Neste sábado, 30 de novembro, completam-se quatro anos do desaparecimento forçado de Carmen Elizabeth Oviedo Villalba, a menina “Lichita”. Trouxemos este tema para a coluna por ocasião do Dia Internacional de Vítimas de Desaparecimento Forçado, mas novos fatos alarmam o movimento em defesa dos direitos humanos na América Latina.
Lichita, uma menina de apenas 14 anos, filha de uma das figuras mais simbólicas da resistência camponesa no Paraguai, Carmen Villalba, desapareceu após ser cercada pela Força-Tarefa Conjunta (FTC). O destacamento de elite das Forças Armadas do Paraguai realizava operações nas áreas de conflito agrário com o Exército do Povo Paraguaio (EPP). Segundo testemunhas, Lichita tentou fugir para salvar sua vida, mas foi capturada. Organizações de direitos humanos classificam o desaparecimento como uma grave violação dos direitos das crianças e do direito internacional.
O governo paraguaio assina o atestado de culpa por não investigar o desaparecimento da menina, reprimindo quem procura por respostas, e o caso de Lichita continua como uma ferida aberta, refletindo a brutalidade de um Estado que criminaliza quem luta por justiça.

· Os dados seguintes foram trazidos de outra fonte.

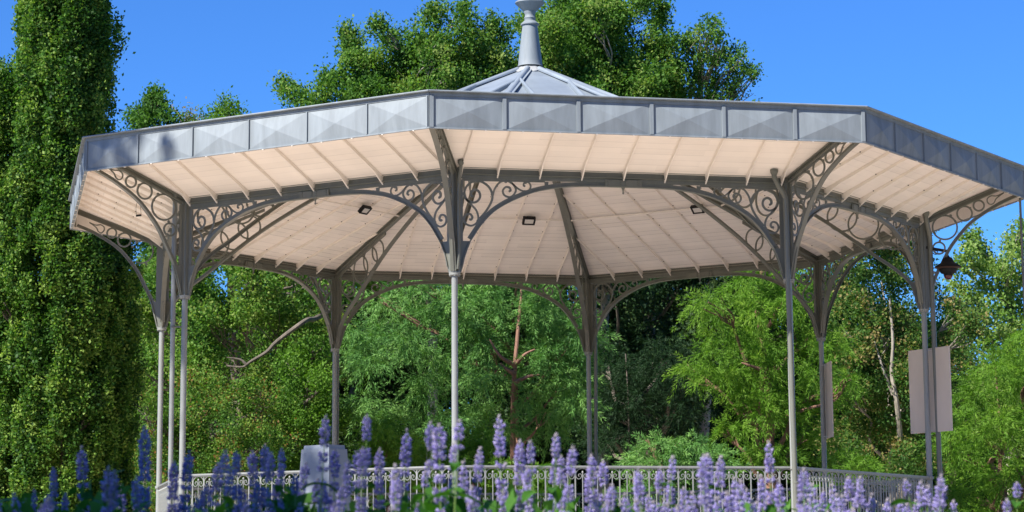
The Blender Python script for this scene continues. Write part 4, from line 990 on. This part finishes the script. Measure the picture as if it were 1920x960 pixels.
TIPS = [(26,923,60),(50,935,50),(65,919,60),(91,927,60),(100,876,80),(123,925,60),(153,836,130),(203,875,100),(215,881,90),(228,908,70),(271,798,170),(256,893,90),
 (327,864,110),(355,845,130),(370,933,50),(388,908,70),(423,843,60),(410,867,80),(433,875,100),(443,845,90),(454,913,70),(473,845,90),(484,903,70),(497,833,120),(509,847,90),(528,839,50),(527,868,70),(520,898,60),(553,887,40),(574,867,80),(563,942,60),(596,897,50),(605,897,80),
 (611,779,80),(628,840,100),(644,907,50),(653,862,60),(669,846,70),(681,838,90),(688,777,90),(712,840,110),(601,945,60),(617,924,40),
 (763,804,150),(742,870,50),(739,893,90),(807,790,90),(823,794,150),(802,864,50),(784,943,50),
 (862,786,60),(851,829,60),(869,864,60),(849,885,70),(901,838,80),(936,778,160),(975,825,140),(994,825,60),(988,874,110),(1043,812,45),(1052,853,90),(1042,855,110),(1075,836,120),(945,921,60),(885,911,80),(866,913,80),(966,937,60),
 (1109,851,100),(1131,862,70),(1101,890,60),(1148,907,80),(1196,877,90),(1198,902,80),(1171,925,60),(1198,934,50),(1237,877,70),(1255,899,70),(1215,928,50),(1252,942,50),
 (1262,854,45),(1282,913,60),(1298,921,60),(1320,851,120),(1327,850,130),(1352,854,80),(1377,894,60),(1389,899,80),(1400,916,70),(1364,923,60),(1441,827,130),(1427,890,90),(1460,899,90),(1276,940,50),
 (1507,877,70),(1503,919,60),(1523,906,70),(1544,917,70),(1560,906,50),(1569,925,60),(1591,893,75),(1613,892,100),(1636,924,70),(1600,950,50),(1697,897,30),(1726,901,50),(1740,910,60),(1765,889,100),(1758,922,60),(1907,903,30),(1888,934,40)]
ZN = [(0, 140, 'left of the upright oak\'s shaded side'), (140, 240, 'before the upright oak'), (240, 400, 'before the left front columns'), (400, 470, 'before the left stretch of railing'), (470, 560, 'just left of the pale cabinet'),
      (560, 660, 'in front of the pale cabinet'), (660, 730, 'just right of the pale cabinet'), (730, 840, 'left of the front column'), (840, 900, 'at the foot of the front column'), (900, 1010, 'right of the front column'),
      (1010, 1090, 'around the round-topped post'), (1090, 1180, 'before the rear centre column'), (1180, 1270, 'before the dark trees'), (1270, 1370, 'before the middle of the front railing'), (1370, 1475, 'left of the right front column'),
      (1475, 1580, 'at the foot of the right front column'), (1580, 1680, 'before the shaded right railing'), (1680, 1800, 'below the wide beige board'), (1800, 1921, 'alone near the right edge')]
ORD = ['tallest', 'second tallest', 'third tallest', 'fourth tallest', 'fifth tallest', 'sixth tallest', 'seventh tallest', 'eighth tallest', 'ninth tallest', 'tenth tallest', 'eleventh tallest', 'lowest']
for a_, b_, w_ in ZN:
    zs = sorted([t for t in TIPS if a_ <= t[0] < b_], key=lambda t: t[1])
    for i, (u, v, l) in enumerate(zs):
        hue = 'shaded blue' if u < 600 else ('violet' if u < 860 else 'sunlit lilac')
        stalk(u, v, random.uniform(4.7, 6.0), l*random.uniform(1.1, 1.45) if l > 50 else l*1.1, '%s %s flower spike %s' % (ORD[min(i, 11)], hue, w_), 'hyssop flower spikes in the bed', tilt=(-.25 if u == 1697 else (.12 if u > 1800 else 0)))
for i in range(165):                            # lower spikes at the frame's foot
    u = random.uniform(-40, 1790); v = random.uniform(925, 1010)
    hue = 'shaded blue' if u < 600 else ('violet' if u < 860 else 'sunlit lilac')
    z_ = [w for a, b2, w in ZN if a <= u < b2] or ['left of the upright oak\'s shaded side']
    stalk(u, v, random.uniform(4.6, 6.3), random.uniform(45, 100), 'low %s flower spike among taller ones %s' % (hue, z_[0]), 'low hyssop spikes '+z_[0])

# leafy growth between the stalks: nobody could count it
o = root('hyssop_foliage', (cb.x, cb.y, 0), 'green leaves and side shoots between the flower stalks in the bed', 'foliage'); o['kind'] = 'stuff'
lm = [L_(random.uniform(-60, 1800), random.uniform(965, 1100)+(25 if i % 3 else 0), random.uniform(4.9, 6.3), random.uniform(32, 60), .1) for i in range(190)]
broadleaf(lm, o, LEAFG, L=0.085, Wd=0.040, dens=520, spray=7, sig=0.02, shell=0.8, tints=0.3, tintc=0.65)
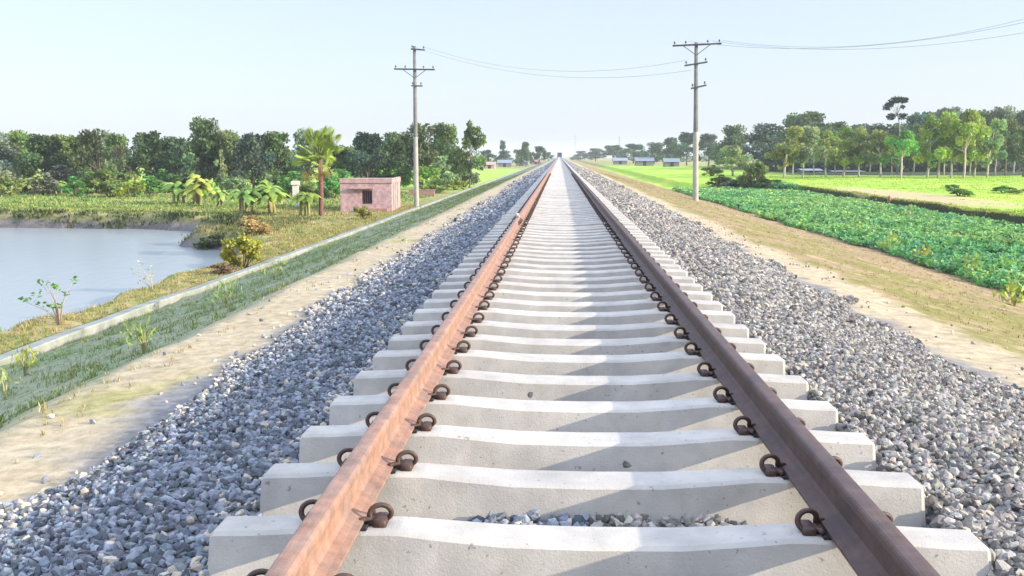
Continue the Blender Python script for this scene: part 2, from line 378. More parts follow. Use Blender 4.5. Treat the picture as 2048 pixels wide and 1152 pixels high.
scatter_grass("bank_grass", [grass_area(-22, -14, 44, 57, 2600, .2, .03, .9, ((.12, .15, .05), (.2, .22, .08), (.3, .27, .12)), 7, lambda x, y: (pond_sd(x, y) > .15)),
    grass_area(-75, -17, 57, 64, 7000, .3, .05, .9, ((.07, .1, .04), (.1, .13, .05), (.16, .19, .06), (.06, .08, .04)), 7, lambda x, y: (pond_sd(x, y) > .1) & (pond_sd(x, y) < 1.1) & (fbm(x * .5, y * .5, 99) > .36)),
    
    grass_area(-11.9, -9.9, 10, 75, 6000, .11, .015, .8, dry, 7),
    grass_area(-22, -9.9, 34, 74, 5200, .14, .025, .8, dry, 7, lambda x, y: (pond_sd(x, y) > 1.1) & (x < -9.95)),
    grass_area(-75, -18, 60.5, 69, 6000, .13, .04, .8, ((.32, .36, .1), (.22, .3, .08), (.4, .38, .15), (.14, .2, .06)), 7, lambda x, y: pond_sd(x, y) > 1.1),
    grass_area(-60, -12, 68, 100, 4500, .2, .05, .8, ((.22, .33, .08), (.13, .23, .06), (.2, .3, .08), (.34, .36, .12)), 6)])
scatter_grass("bund_grass", [grass_area(21.4, 22.2, 20, 100, 2600, .14, .02, .9, ((.06, .1, .03), (.09, .13, .04), (.05, .08, .03)), 6),
    grass_area(22.2, 23, 20, 100, 2200, .12, .02, .8, ((.3, .36, .06), (.22, .28, .06), (.4, .36, .12)), 6),
    grass_area(22.5, 36, 28, 62, 4000, .25, .03, .8, ((.27, .45, .04), (.36, .5, .05), (.2, .33, .03)), 6, lambda x, y: (fbm(x * .4, y * .4, 77) > .47) & (y < 52)),
    grass_area(22.5, 80, 50, 150, 14000, .1, .02, .6, ((.27, .42, .06), (.35, .46, .08)), 5, lambda x, y: ~((x < 28) & (y < 92) & (y > 56) & (fbm(x * .3, y * .3, 95) < .66)))])

def crop():
    n = 19000; y = 12 + (112 - 12) * rng.random(n) ** 1.7; x = rng.uniform(10.75, 21.5, n)
    x = np.round(x / .38) * .38 + rng.normal(0, .11, n); k = (x > 10.7 + .25 * noise(y, y * 0, 8)) & (x < 21.35) & ((y < 97)) & (fbm(x * .8, y * .5, 58) > .3); x, y = x[k], y[k]; n = len(x)
    z = ground_z(x, y); per = 13
    a = (np.arange(per) * 2.4)[None] + rng.uniform(0, 6.28, (n, 1)); el = np.linspace(.15, 1.25, per)[None] + rng.normal(0, .15, (n, per))
    s = (.2 * rng.uniform(.7, 1.25, n) * (1 + np.clip(y - 40, 0, 60) / 90))[:, None] * rng.uniform(.7, 1.1, (n, per))
    d = np.stack([np.cos(a) * np.cos(el), np.sin(a) * np.cos(el), np.sin(el)], -1); side = np.stack([-np.sin(a), np.cos(a), 0 * a], -1)
    o = np.stack([x, y, z + .03], -1)[:, None]
    o = o + np.array([0, 0, 1]) * (rng.uniform(0, .2, (n, per)))[..., None]
    b = d + np.array([0, 0, -.55]) * 0
    p1 = o + d * s[..., None] * .55 + side * s[..., None] * .26; p2 = o + d * s[..., None] * .55 - side * s[..., None] * .26
    tip = o + (d + np.array([0, 0, -.35])) * s[..., None]
    V = np.stack([o + 0 * d, p1, tip, p2], 2).reshape(-1, 3); f = (np.arange(n * per) * 4)[:, None] + np.array([0, 1, 2, 3])
    c = palette(n, (.2, .42, .14), (.13, .32, .12), (.3, .5, .16), (.24, .44, .22))[:, None] * (np.array([1, 1, 1]) + (fbm(x * .3, y * .15, 55) - .5)[:, None] * np.array([1.3, .5, .2]))[:, None] * rng.uniform(.65, 1.45, (n, per, 1))
    tag(link("crop_plants", mesh_np("crop_plants", V, [f], M["grass"], np.repeat(c.reshape(-1, 3), 4, 0))), kind="stuff")
crop()

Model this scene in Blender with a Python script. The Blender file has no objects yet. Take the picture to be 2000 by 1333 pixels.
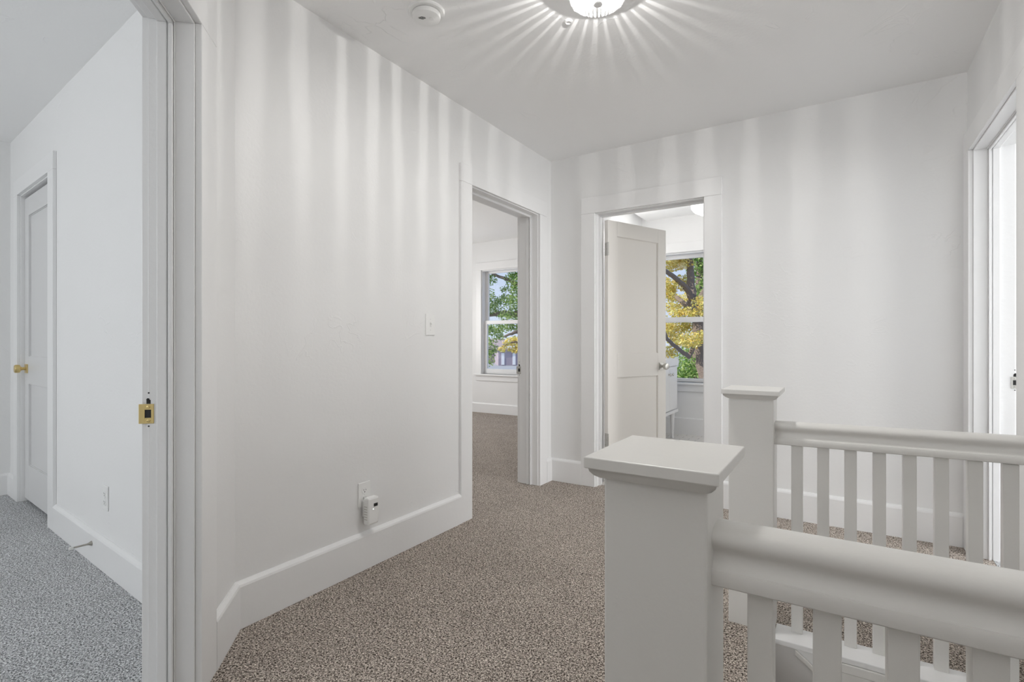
import bpy, bmesh, math, random
from mathutils import Vector, Matrix
C = bpy.context.scene
COL = C.collection
PI = math.pi

# ------------------------------------------------------------------ camera
TH = math.atan(0.640)
EYE = 1.08
cd = bpy.data.cameras.new('camera'); cam = bpy.data.objects.new('camera', cd); COL.objects.link(cam)
cam.location = (0, 0, EYE); cam.rotation_euler = (PI/2, 0, TH)
cd.sensor_width = 36; cd.lens = 18; cd.shift_y = 0.00175; cd.clip_start = 0.02; cd.clip_end = 400
C.camera = cam
# ------------------------------------------------------------------ colour management
C.view_settings.view_transform = 'Standard'; C.view_settings.look = 'None'
C.view_settings.gamma = 1; C.view_settings.exposure = -0.06; C.view_settings.use_curve_mapping = False
C.cycles.max_bounces = 14; C.cycles.diffuse_bounces = 8; C.cycles.transparent_max_bounces = 16
C.cycles.use_denoising = True
C.cycles.sample_clamp_indirect = 6
# ------------------------------------------------------------------ world
w = bpy.data.worlds.new('sky'); C.world = w; w.use_nodes = True
nt = w.node_tree; nt.nodes.clear()
bg = nt.nodes.new('ShaderNodeBackground'); out = nt.nodes.new('ShaderNodeOutputWorld')
tc = nt.nodes.new('ShaderNodeTexCoord'); sp = nt.nodes.new('ShaderNodeSeparateXYZ'); cr = nt.nodes.new('ShaderNodeValToRGB')
nt.links.new(tc.outputs['Generated'], sp.inputs[0]); nt.links.new(sp.outputs['Z'], cr.inputs[0])
cr.color_ramp.elements[0].position = 0.0; cr.color_ramp.elements[0].color = (0.72, 0.82, 0.98, 1)
cr.color_ramp.elements[1].position = 0.6; cr.color_ramp.elements[1].color = (0.36, 0.55, 0.92, 1)
nt.links.new(cr.outputs[0], bg.inputs[0]); bg.inputs[1].default_value = 0.95
nt.links.new(bg.outputs[0], out.inputs[0])
# ------------------------------------------------------------------ sun and added fill lights
def lamp(name, kind, loc, energy, color=(1, 1, 1), size=None, size_y=None, target=None, radius=None, spread=None):
    d = bpy.data.lights.new(name, kind); o = bpy.data.objects.new(name, d); COL.objects.link(o)
    o.location = loc; d.energy = energy; d.color = color
    if kind == 'AREA':
        d.shape = 'RECTANGLE'; d.size = size; d.size_y = size_y or size
        if spread: d.spread = spread
    if radius is not None: d.shadow_soft_size = radius
    if target is not None:
        o.rotation_euler = (Vector(target) - Vector(loc)).to_track_quat('-Z', 'Y').to_euler()
    return o
sun = lamp('sun', 'SUN', (-20, -20, 30), 5.6, (1.0, 0.95, 0.85), target=(-20+12, -20+14, 30-15))
sun.data.angle = math.radians(0.6)
# soft area lights added out of view to fill each room
lamp('hall_fill', 'AREA', (-0.25, -2.75, 1.45), 1.5, (1.0, 0.985, 0.96), 1.3, 1.9, target=(-0.25, 3, 1.35))  # added fill behind the viewer for soft ambience; no window is built
lamp('ceiling_fill', 'AREA', (-0.15, -0.75, 1.30), 13, (1.0, 0.99, 0.975), 0.8, 0.8, target=(-0.15, -0.45, 2.5))  # added uplight behind the viewer that brightens the ceiling
lamp('bedroom_daylight_fill', 'AREA', (-3.4, -2.75, 1.5), 48, (0.955, 0.98, 1.0), 2.4, 1.6, target=(-3.4, 3, 1.2))  # added cool fill standing in for unseen bedroom daylight
lamp('left_room_fill', 'AREA', (-5.85, 4.6, 1.5), 50, (1.0, 0.99, 0.97), 1.6, 1.5, target=(0, 4.3, 1.2))  # added fill on the outer wall side, besides window_1
lamp('right_room_fill', 'AREA', (3.85, 2.6, 1.5), 120, (0.98, 0.99, 1.0), 1.8, 1.6, target=(0, 2.6, 1.2))  # added fill shining out through the stair side doorway, source unseen
lamp('bathroom_side_fill', 'AREA', (0.80, 5.0, 1.25), 14, (1.0, 0.995, 0.985), 1.2, 1.3, target=(-1.6, 5.2, 0.8))  # added to lift the lower bathroom walls; no second window is built
lamp('stair_fill', 'AREA', (2.9, 1.5, -1.6), 24, (1.0, 0.99, 0.97), 0.9, 1.0, target=(0, 1.5, -1.2))  # added fill rising from the stairwell towards the railings

# ------------------------------------------------------------------ materials
def mat(name, col, rough=0.5, metal=0.0, bump=None, spec=None, noise=None):
    m = bpy.data.materials.new(name); m.use_nodes = True; n = m.node_tree.nodes; l = m.node_tree.links
    p = n['Principled BSDF']; p.inputs['Base Color'].default_value = (*col, 1)
    p.inputs['Roughness'].default_value = rough; p.inputs['Metallic'].default_value = metal
    if spec is not None: p.inputs['Specular IOR Level'].default_value = spec
    t = n.new('ShaderNodeTexCoord')
    prev = None
    for (sc, dist, detail) in (bump or []):
        nz = n.new('ShaderNodeTexNoise'); nz.inputs['Scale'].default_value = sc; nz.inputs['Detail'].default_value = detail
        l.new(t.outputs['Object'], nz.inputs['Vector'])
        b = n.new('ShaderNodeBump'); b.inputs['Distance'].default_value = dist; b.inputs['Strength'].default_value = 1.0
        l.new(nz.outputs[0], b.inputs['Height'])
        if prev: l.new(prev.outputs[0], b.inputs['Normal'])
        prev = b
    if prev: l.new(prev.outputs[0], p.inputs['Normal'])
    return m

def plaster(name, col, rough=0.6, scar=0.5, fine=0.0006):
    """painted hand-trowelled plaster: broad undulation, small pits and sparse curved ridges"""
    m = mat(name, col, rough, bump=[(2.2, 0.012, 2), (70, fine, 3)])
    n = m.node_tree.nodes; l = m.node_tree.links; p = n['Principled BSDF']
    t = [x for x in n if x.type == 'TEX_COORD'][0]; last = p.inputs['Normal'].links[0].from_node
    nz = n.new('ShaderNodeTexNoise'); nz.inputs['Scale'].default_value = 3.1; nz.inputs['Detail'].default_value = 3; nz.inputs['Distortion'].default_value = 1.6
    l.new(t.outputs['Object'], nz.inputs['Vector'])
    sub = n.new('ShaderNodeMath'); sub.operation = 'SUBTRACT'; sub.inputs[1].default_value = 0.5; l.new(nz.outputs[0], sub.inputs[0])
    ab = n.new('ShaderNodeMath'); ab.operation = 'ABSOLUTE'; l.new(sub.outputs[0], ab.inputs[0])
    mr = n.new('ShaderNodeMapRange'); mr.inputs[1].default_value = 0.0; mr.inputs[2].default_value = 0.012; mr.inputs[3].default_value = 1; mr.inputs[4].default_value = 0
    l.new(ab.outputs[0], mr.inputs[0])
    nm = n.new('ShaderNodeTexNoise'); nm.inputs['Scale'].default_value = 2.3; nm.inputs['Detail'].default_value = 2
    l.new(t.outputs['Object'], nm.inputs['Vector'])
    mk = n.new('ShaderNodeMapRange'); mk.inputs[1].default_value = 0.56; mk.inputs[2].default_value = 0.68; l.new(nm.outputs[0], mk.inputs[0])
    mu = n.new('ShaderNodeMath'); mu.operation = 'MULTIPLY'; l.new(mr.outputs[0], mu.inputs[0]); l.new(mk.outputs[0], mu.inputs[1])
    b = n.new('ShaderNodeBump'); b.inputs['Distance'].default_value = 0.0016 * scar; l.new(mu.outputs[0], b.inputs['Height']); l.new(last.outputs[0], b.inputs['Normal'])
    l.new(b.outputs[0], p.inputs['Normal'])
    return m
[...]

Enquanto a ausência de Lichita permanece uma dolorosa lembrança, sua mãe, Carmen, e sua tia, Laura Villalba, enfrentam novas condições de opressão. No dia 12 de outubro, ambas foram transferidas, junto de Francisca Andino, para a Penitenciária de Minga Guazú, um presídio de segurança máxima. Agentes encapuzados as retiraram de suas celas no meio da noite.
Tortura e condições degradantes
A transferência para um presídio de segurança máxima foi recebida com preocupação. Segundo advogados das irmãs e organizações de direitos humanos, a medida agrava a situação das detentas, expondo-as a condições ainda mais restritivas e degradantes. O traslado foi realizado sem aviso prévio à família ou à defesa.
Chegando ao presídio de Minga Guazú, as irmãs Villalba foram submetidas a um tratamento que desafia qualquer padrão de humanidade. Além do isolamento imposto, há denúncias de tortura física e psicológica. Relatos de Salvador Sánchez, advogado que conseguiu visitá-las, apontam que elas são mantidas em condições degradantes, com restrições severas de contato, sem receber visitas, sob regime de 23 horas em cela e acesso restrito a comida e água. No Paraguai, não basta prender quem luta por justiça; é preciso esmagá-los até na dignidade.
Mas a tortura das Villalba não é novidade em um sistema que já demonstrou seu desprezo pelos direitos humanos. A presença de agentes encapuzados, a falta de transparência e o ambiente de violência são elementos saídos dos manuais que regem a atuação de um Estado que não fez o ajuste de contas com mais de 35 anos de ditadura militar de Stroessner.
Uma história marcada por resistência
As mulheres da família Villalba são figuras centrais na luta pela reforma agrária no Paraguai, enfrentando a exploração das terras por grandes proprietários e corporações. Carmen está presa há mais de duas décadas e cumpriu sua pena em 2021, mas através de uma manobra jurídica, permanece encarcerada. Laura foi detida em 2020, quando tentava retornar à Argentina, onde estava refugiada com o restante das crianças da família. A manutenção de suas prisões e as condições desumanas que enfrentam são claras violações de direitos humanos. O governo usa a prisão dessas mulheres como uma mensagem de intimidação para quem ousar desafiar o modelo de exploração vigente no Paraguai.
Outro elemento que demonstra a perseguição à família Villalba é a situação dos parentes de Carmen e Laura, que haviam obtido status de refugiados na Argentina. Recentemente, o governo de Javier Milei retirou essa condição. As irmãs María Rosa, Mirian, Tania e José Villalba Ayala e as crianças foram obrigadas a fugir para a Venezuela. Mirian chegou a ser detida pela Interpol, sob pedido de extradição do governo paraguaio. Ela é mãe de uma das crianças assassinadas pela FTC em 2020, Lilian Mariana, de apenas 11 anos. Nesse momento, a família está pedindo asilo político ao governo venezuelano.
A luta por justiça continua
Neste 30 de novembro, delegações internacionais, organizações de direitos humanos e diversos movimentos sociais realizaram um ato na Praça dos Desaparecidos, em Assunção. É preciso responsabilizar o estado pelo desaparecimento forçado da menina Lichita e colocar fim às prisões políticas de Carmen e Laura Villalba. A luta das mulheres Villalba ecoa por toda a América Latina, como um grito por justiça e pela defesa dos direitos humanos, pelo fim da perseguição ao povo que luta. Essa é a força de quem não se curva.